Task details —
Your task is to copy each line that has the word "scene".

##########

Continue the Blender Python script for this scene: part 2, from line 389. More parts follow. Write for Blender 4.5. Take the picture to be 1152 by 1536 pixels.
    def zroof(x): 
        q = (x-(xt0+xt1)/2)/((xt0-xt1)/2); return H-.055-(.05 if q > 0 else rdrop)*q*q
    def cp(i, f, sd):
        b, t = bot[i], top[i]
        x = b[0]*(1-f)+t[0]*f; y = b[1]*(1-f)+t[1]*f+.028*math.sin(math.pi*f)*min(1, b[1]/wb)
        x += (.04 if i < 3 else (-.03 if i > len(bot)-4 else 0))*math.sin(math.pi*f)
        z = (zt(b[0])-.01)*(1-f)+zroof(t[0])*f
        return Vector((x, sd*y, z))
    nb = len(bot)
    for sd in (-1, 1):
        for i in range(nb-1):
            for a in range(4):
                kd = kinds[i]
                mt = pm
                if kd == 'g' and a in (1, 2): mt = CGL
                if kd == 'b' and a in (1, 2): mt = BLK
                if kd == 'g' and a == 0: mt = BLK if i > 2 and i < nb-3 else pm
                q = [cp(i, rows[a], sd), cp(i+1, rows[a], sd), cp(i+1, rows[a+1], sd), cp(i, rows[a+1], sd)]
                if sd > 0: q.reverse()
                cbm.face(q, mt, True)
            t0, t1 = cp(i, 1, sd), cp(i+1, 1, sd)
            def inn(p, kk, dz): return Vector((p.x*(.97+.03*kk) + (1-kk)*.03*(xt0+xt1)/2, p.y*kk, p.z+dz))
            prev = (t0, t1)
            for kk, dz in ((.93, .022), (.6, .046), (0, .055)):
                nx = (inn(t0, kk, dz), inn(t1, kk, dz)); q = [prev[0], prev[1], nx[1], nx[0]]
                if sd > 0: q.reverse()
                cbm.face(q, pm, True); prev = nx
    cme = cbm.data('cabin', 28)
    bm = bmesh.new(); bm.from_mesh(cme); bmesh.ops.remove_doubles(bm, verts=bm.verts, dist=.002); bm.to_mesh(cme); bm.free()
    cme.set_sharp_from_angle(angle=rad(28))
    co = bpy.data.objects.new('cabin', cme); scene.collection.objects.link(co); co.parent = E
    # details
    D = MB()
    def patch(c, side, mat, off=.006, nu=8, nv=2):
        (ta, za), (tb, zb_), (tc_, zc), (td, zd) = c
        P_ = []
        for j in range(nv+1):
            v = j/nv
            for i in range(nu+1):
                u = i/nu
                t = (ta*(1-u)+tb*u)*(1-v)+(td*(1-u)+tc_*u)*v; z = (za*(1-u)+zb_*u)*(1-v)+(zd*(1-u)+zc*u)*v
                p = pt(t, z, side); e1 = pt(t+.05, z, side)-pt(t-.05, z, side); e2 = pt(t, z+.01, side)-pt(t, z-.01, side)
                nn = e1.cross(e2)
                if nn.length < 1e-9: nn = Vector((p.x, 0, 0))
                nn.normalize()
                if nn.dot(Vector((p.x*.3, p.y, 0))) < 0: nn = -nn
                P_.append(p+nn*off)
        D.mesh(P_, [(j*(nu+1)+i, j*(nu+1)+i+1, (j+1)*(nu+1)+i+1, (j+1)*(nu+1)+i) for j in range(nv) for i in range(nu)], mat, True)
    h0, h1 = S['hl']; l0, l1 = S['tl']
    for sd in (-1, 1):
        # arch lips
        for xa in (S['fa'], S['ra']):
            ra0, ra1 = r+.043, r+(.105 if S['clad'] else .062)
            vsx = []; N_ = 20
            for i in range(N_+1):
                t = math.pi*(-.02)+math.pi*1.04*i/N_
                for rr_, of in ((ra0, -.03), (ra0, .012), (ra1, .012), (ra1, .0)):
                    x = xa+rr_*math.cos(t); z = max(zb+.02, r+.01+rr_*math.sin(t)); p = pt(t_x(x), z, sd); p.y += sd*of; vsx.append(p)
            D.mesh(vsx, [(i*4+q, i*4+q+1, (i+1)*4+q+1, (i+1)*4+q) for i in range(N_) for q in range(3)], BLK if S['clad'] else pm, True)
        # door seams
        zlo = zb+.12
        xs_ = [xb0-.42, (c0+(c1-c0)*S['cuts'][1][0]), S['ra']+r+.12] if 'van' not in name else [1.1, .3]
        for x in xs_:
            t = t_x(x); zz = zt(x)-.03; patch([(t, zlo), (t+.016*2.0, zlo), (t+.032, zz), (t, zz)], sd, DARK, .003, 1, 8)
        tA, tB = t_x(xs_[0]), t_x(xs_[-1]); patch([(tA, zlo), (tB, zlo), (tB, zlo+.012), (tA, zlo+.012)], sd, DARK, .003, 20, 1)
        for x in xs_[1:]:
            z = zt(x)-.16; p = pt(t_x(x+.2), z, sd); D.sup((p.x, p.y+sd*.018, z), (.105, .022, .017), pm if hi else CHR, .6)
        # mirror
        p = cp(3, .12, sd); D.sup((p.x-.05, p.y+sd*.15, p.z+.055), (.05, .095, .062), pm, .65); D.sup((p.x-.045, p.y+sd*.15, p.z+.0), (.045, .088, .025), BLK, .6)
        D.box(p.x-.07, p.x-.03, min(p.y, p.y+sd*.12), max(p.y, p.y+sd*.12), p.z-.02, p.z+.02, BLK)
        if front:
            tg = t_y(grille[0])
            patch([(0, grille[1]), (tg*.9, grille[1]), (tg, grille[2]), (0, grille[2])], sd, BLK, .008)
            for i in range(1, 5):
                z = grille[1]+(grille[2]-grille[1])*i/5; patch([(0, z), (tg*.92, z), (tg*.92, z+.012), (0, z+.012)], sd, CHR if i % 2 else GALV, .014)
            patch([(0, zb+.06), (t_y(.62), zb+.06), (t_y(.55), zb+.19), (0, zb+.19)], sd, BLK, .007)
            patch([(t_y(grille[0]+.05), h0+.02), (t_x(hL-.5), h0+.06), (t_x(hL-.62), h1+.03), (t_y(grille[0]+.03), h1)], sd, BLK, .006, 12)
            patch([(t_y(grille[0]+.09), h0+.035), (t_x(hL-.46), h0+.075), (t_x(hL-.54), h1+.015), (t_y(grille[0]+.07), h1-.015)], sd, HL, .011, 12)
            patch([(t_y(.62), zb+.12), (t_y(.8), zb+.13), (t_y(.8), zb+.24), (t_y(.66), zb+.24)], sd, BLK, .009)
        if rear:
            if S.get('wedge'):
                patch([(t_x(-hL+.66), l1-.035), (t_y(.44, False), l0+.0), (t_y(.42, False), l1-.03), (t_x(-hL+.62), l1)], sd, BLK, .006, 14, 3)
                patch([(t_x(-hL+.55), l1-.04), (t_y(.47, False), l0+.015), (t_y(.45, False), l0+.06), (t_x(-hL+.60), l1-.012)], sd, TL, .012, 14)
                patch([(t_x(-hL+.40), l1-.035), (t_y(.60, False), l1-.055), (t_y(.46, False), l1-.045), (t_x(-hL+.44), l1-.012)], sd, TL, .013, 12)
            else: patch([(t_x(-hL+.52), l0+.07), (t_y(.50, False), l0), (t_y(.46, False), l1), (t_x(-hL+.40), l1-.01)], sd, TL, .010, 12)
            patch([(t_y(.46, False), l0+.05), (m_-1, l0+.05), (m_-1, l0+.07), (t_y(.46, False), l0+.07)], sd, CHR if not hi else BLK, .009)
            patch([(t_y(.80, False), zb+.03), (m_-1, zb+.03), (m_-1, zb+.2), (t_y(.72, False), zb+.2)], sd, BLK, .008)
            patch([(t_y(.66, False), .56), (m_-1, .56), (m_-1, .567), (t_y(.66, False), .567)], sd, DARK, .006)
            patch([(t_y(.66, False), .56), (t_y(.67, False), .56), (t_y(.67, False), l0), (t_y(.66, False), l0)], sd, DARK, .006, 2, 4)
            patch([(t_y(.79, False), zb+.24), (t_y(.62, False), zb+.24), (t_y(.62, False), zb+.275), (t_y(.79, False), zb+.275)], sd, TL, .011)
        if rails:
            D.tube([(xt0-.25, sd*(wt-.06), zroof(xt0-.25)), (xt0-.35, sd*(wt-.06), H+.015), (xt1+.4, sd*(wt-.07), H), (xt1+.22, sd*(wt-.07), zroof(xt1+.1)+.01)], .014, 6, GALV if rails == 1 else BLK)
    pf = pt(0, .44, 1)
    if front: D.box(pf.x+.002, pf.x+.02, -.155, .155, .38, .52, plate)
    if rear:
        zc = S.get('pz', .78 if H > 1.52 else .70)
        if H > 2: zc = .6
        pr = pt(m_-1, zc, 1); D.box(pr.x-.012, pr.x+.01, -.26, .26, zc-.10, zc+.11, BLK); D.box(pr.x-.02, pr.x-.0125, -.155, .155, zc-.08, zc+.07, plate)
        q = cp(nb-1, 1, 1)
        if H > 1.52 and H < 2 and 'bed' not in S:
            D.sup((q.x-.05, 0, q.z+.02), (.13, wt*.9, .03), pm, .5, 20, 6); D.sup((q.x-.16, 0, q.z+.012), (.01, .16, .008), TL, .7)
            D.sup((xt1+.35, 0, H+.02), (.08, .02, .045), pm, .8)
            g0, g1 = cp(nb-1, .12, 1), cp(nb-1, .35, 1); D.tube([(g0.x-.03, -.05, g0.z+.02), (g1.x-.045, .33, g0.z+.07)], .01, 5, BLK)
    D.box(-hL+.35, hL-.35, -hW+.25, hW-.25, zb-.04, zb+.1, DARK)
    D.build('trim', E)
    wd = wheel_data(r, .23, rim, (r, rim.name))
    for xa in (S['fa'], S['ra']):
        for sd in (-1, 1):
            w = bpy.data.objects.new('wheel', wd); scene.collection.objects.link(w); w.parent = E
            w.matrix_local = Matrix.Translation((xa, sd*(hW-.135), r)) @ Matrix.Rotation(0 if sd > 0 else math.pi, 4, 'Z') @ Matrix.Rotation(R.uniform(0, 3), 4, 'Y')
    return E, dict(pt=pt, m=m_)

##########

Solution for this task —
Continue the Blender Python script for this scene: part 2, from line 389. More parts follow. Write for Blender 4.5. Take the picture to be 1152 by 1536 pixels.
    co = bpy.data.objects.new('cabin', cme); scene.collection.objects.link(co); co.parent = E
            w = bpy.data.objects.new('wheel', wd); scene.collection.objects.link(w); w.parent = E